Respetos
Si de verdad tuviéramos una enorme consideración por las decisiones judiciales, quizá lo que deberíamos hacer es empezar a esforzarnos por entender las complejidades de su labor
Yo tengo el máximo respeto por las decisiones judiciales. Esto dice todo el mundo. Pero como les sucede con los arbitrajes en el fútbol, lo correcto sería añadir: siempre y cuando me den la razón. El respeto, de verdad, consiste en tolerar que te lleven la contraria, siempre y cuando unos y otros se sometan a la discusión razonable. Ha tenido que ser el propio poder judicial el que nos enseñe que, para empezar, entre los propios jueces hay discrepancias radicales. El último ejemplo ha sido el caso abortado de investigación sobre el máster presuntamente regalado a Pablo Casado. Gracias a su condición de aforado, el Tribunal Superior vino a decirle a la juez de instrucción que todo su trabajo carecía de sentido y que dejara de enredar. La juez entendió que este varapalo la obligaba a suspender las investigaciones sobre los otros dos o tres alumnos que se sacaron el título sin ir a clase ni hacer trabajos. Ya que hay privilegios, que lo sean para todos, ¿no?
Este episodio causa daños irreparables a las instituciones judiciales en los últimos años. El intercambio de bofetones entre la juez instructora y la fiscalía da para una tesis doctoral. ¿Qué está pasando? Por si faltaba algo, la propia Universidad ha reclamado que no se cierre la investigación. ¿Por qué? Pues muy sencillo: resulta hiriente que un mismo título lo obtengan alumnos esforzados que asistieron a clase y alumnos recomendados que ni asomaron las barbas por el aula. ¿Y qué va a ocurrir? Nada, que es lo que sucede cuando las fuerzas en discordia están parejas. Pero volvamos al asunto principal. Los jueces discrepan de los jueces. La semana pasada, un tribunal europeo negó amparo a una de las reclamaciones de los independentistas catalanes y ha fallado en favor del Tribunal Constitucional español que los multó por formar parte del comité electoral del referéndum secesionista. En esta ocasión nos hemos ahorrado las críticas feroces que sufrieron los tribunales belgas, suizos y alemanes que se negaron a extraditar a los políticos catalanes fugados. Algunos llegaron a maldecir la eficacia de la euroorden de detención y entrega y vaticinaron el fin de la unión de países europeos. Pero se trata tan solo de discrepancias profesionales.

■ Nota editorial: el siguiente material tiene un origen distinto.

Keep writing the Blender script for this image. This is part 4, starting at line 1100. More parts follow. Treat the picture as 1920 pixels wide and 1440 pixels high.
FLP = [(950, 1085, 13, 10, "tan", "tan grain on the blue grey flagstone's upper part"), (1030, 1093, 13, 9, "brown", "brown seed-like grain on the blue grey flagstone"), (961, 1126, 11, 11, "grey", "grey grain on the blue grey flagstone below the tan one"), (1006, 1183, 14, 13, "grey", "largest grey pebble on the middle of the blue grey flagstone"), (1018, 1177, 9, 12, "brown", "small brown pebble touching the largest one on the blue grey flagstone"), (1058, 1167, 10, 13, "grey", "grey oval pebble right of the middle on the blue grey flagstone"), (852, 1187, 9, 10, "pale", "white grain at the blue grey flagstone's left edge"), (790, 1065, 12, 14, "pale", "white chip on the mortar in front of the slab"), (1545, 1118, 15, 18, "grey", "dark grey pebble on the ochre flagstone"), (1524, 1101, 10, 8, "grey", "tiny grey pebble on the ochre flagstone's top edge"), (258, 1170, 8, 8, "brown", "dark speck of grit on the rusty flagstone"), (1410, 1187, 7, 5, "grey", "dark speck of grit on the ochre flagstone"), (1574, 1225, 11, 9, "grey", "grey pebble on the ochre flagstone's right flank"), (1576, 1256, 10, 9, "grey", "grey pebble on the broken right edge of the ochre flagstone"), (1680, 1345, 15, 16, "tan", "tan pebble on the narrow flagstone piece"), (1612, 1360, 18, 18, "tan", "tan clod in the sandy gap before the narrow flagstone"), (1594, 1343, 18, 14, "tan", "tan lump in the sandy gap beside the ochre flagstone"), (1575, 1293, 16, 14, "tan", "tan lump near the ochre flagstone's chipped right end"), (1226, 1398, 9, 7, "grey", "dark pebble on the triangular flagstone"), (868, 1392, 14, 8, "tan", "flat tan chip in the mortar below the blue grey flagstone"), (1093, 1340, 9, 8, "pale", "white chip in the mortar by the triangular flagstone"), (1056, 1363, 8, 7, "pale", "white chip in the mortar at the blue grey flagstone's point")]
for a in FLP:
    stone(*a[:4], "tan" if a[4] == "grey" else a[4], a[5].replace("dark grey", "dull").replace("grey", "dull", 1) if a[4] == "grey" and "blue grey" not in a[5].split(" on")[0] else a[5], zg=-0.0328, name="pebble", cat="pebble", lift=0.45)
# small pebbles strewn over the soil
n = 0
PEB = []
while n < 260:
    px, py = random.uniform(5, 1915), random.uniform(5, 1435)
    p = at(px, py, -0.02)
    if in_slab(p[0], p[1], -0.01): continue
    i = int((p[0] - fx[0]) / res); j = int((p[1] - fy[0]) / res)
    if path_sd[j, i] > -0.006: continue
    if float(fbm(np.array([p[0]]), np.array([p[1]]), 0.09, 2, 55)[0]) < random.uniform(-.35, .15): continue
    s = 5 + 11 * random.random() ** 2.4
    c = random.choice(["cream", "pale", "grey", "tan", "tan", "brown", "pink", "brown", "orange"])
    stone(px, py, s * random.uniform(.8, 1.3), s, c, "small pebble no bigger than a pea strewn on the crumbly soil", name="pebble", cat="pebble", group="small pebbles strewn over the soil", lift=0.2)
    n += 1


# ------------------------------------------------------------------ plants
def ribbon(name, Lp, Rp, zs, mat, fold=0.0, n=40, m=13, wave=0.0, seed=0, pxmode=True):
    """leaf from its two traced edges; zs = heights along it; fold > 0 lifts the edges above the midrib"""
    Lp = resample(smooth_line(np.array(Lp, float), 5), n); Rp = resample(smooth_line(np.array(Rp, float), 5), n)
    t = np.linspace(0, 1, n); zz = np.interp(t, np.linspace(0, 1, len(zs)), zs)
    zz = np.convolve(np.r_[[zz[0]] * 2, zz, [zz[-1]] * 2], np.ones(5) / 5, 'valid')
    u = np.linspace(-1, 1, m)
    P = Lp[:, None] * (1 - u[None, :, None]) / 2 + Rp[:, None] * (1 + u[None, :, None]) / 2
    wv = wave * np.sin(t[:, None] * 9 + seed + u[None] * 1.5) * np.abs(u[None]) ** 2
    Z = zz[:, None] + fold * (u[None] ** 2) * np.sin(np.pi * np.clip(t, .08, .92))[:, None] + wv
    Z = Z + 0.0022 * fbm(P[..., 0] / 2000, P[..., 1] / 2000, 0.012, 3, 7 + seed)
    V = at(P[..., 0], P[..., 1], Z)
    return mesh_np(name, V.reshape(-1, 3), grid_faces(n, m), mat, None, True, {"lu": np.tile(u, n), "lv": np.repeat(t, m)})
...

En las mismas fechas en que España se llevaba estos disgustos, en nuestro país se decidía no extraditar al contable Hervé Falciani a Suiza. Pese al esfuerzo de la banca helvética por meter en prisión a quien osó filtrar una lista internacional de evasores fiscales, España se ha negado a entregarlo. Poco antes, también negó a Turquía la extradición de un periodista crítico con el Gobierno de Erdogan. No vio justificada la orden de detención de Interpol y liberó al profesional para que regresara a su exilio en Suecia. El derecho de asilo, que es la potencia del anfitrión para decir con voz rotunda que en su casa manda él, prima sobre otros intereses. Es dudoso que España extraditara a un par de políticos separatistas flamencos que se hubieran rebelado contra el Gobierno belga y tampoco parece muy probable que los jueces españoles mandaran esposado de vuelta a su país a un rapero francés que se hubiera cagado en los muertos de De Gaulle. Si de verdad tuviéramos un enorme respeto por las decisiones judiciales, quizá lo que deberíamos hacer es empezar a esforzarnos por entender las complejidades de su labor. El respeto está por encima de la democracia numérica, porque consiste en atender a las razones del otro incluso cuando podemos derrotarlo.